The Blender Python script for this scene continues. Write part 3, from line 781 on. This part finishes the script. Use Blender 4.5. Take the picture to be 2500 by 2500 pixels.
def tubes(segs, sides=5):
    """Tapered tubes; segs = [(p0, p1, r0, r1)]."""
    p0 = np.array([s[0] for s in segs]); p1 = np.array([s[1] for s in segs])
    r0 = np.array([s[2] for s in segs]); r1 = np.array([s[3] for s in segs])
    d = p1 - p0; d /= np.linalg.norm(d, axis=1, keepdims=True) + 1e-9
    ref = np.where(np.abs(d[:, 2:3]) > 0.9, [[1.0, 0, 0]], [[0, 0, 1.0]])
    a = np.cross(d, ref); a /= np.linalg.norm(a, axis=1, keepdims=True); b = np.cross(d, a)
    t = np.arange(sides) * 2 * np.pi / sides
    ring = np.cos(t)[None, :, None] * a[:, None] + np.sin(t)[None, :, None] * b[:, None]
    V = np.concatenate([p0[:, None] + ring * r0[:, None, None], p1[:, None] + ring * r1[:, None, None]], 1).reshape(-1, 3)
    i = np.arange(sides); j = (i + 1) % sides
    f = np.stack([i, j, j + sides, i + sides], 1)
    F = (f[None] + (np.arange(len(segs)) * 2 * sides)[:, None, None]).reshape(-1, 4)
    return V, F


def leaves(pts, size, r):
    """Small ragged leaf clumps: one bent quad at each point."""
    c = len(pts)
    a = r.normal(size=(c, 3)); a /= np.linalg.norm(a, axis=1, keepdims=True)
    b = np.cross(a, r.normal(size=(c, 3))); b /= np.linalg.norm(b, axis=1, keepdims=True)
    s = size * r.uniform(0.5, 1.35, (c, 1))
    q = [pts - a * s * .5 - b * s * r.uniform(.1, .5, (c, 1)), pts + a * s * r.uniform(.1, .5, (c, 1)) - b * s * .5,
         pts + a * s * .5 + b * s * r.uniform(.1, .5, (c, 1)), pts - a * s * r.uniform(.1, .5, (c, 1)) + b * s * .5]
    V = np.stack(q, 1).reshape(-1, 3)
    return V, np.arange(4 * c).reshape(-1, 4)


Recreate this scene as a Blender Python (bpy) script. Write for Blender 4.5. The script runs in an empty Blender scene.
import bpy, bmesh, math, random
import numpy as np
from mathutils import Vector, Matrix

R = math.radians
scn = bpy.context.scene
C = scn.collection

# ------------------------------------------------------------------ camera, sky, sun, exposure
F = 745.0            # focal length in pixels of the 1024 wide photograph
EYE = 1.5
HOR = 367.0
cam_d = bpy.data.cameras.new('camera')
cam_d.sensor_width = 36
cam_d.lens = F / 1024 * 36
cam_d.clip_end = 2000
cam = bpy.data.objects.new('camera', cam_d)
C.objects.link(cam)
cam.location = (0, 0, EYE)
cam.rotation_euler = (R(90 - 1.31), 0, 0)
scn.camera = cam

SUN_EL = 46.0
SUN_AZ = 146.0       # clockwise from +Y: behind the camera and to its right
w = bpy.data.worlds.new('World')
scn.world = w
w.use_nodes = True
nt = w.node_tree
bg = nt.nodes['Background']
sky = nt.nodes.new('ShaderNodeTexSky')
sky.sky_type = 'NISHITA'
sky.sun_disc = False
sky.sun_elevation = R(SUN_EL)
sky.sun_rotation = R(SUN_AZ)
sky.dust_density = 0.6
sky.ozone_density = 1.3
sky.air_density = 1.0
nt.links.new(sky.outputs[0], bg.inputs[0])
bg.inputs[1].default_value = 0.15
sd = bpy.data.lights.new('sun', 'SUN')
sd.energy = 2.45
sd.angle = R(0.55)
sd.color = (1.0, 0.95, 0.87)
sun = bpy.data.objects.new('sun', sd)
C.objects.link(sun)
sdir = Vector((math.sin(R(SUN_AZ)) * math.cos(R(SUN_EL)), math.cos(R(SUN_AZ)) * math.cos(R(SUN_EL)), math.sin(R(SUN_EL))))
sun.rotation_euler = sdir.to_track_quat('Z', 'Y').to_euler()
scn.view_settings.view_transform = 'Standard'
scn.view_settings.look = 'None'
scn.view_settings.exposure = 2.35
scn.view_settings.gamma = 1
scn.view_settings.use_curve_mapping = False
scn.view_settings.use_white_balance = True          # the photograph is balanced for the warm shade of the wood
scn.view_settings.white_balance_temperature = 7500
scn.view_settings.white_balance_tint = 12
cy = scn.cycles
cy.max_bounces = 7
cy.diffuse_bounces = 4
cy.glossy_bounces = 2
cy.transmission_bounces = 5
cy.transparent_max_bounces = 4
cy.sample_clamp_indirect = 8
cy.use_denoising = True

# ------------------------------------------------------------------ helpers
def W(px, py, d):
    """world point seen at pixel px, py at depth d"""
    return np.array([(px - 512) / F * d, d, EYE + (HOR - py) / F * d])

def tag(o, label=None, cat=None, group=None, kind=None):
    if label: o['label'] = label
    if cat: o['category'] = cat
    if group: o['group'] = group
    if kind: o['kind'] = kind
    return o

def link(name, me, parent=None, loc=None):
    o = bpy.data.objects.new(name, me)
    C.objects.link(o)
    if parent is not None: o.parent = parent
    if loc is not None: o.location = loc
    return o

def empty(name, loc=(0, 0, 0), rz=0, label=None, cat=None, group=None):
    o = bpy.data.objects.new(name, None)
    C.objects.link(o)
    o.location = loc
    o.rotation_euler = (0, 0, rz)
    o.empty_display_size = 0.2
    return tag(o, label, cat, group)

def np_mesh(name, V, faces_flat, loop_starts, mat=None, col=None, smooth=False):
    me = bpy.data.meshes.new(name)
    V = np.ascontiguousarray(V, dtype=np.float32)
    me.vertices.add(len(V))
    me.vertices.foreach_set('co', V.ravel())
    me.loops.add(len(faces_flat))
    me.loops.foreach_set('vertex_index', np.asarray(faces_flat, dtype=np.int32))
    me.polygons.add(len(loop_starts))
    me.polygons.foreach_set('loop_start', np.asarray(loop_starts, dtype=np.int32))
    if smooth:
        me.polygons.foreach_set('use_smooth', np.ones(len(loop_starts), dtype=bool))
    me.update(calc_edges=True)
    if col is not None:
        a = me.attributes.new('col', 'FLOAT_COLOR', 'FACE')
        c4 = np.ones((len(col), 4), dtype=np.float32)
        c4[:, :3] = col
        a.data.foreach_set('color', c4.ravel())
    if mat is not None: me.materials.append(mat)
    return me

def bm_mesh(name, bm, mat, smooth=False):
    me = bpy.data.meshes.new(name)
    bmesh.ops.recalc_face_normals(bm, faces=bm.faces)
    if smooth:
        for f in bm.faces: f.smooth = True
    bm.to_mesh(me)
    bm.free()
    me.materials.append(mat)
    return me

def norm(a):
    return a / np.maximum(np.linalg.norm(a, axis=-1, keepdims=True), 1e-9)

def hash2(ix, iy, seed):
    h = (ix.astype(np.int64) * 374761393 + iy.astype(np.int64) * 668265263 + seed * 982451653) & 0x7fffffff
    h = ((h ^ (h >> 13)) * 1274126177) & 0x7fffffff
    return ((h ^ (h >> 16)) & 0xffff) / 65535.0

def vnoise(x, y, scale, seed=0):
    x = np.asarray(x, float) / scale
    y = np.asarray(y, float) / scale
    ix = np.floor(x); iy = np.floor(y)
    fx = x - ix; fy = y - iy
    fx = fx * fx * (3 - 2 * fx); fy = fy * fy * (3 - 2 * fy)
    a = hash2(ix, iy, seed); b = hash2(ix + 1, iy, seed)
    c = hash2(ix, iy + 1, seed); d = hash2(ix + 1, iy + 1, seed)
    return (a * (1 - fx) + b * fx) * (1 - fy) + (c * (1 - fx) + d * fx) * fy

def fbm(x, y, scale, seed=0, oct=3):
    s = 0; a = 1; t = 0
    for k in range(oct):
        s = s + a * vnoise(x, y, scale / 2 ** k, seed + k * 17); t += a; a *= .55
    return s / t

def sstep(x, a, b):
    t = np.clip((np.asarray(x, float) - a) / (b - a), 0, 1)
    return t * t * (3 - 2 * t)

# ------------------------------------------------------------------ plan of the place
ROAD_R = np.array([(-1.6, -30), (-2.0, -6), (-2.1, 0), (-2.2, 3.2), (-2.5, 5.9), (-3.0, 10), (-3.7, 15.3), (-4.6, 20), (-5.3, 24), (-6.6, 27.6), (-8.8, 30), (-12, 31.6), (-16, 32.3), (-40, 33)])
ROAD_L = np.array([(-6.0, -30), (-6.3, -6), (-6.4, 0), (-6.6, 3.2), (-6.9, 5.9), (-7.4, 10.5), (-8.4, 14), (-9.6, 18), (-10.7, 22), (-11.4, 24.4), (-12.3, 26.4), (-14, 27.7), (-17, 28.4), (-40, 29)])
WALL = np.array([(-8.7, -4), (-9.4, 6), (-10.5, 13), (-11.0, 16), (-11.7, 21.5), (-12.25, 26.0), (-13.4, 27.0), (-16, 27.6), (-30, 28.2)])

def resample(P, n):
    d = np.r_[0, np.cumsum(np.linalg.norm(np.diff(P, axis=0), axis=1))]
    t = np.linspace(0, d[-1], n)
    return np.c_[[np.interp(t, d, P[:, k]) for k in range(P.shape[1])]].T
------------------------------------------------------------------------
Problem statement: Repeat exactly, and only, the lines from the one containing "Recreate this scene" through the one containing "scn.camera = cam", both included.

Exercise solution:
Recreate this scene as a Blender Python (bpy) script. Write for Blender 4.5. The script runs in an empty Blender scene.
import bpy, bmesh, math, random
import numpy as np
from mathutils import Vector, Matrix

R = math.radians
scn = bpy.context.scene
C = scn.collection

# ------------------------------------------------------------------ camera, sky, sun, exposure
F = 745.0            # focal length in pixels of the 1024 wide photograph
EYE = 1.5
HOR = 367.0
cam_d = bpy.data.cameras.new('camera')
cam_d.sensor_width = 36
cam_d.lens = F / 1024 * 36
cam_d.clip_end = 2000
cam = bpy.data.objects.new('camera', cam_d)
C.objects.link(cam)
cam.location = (0, 0, EYE)
cam.rotation_euler = (R(90 - 1.31), 0, 0)
scn.camera = cam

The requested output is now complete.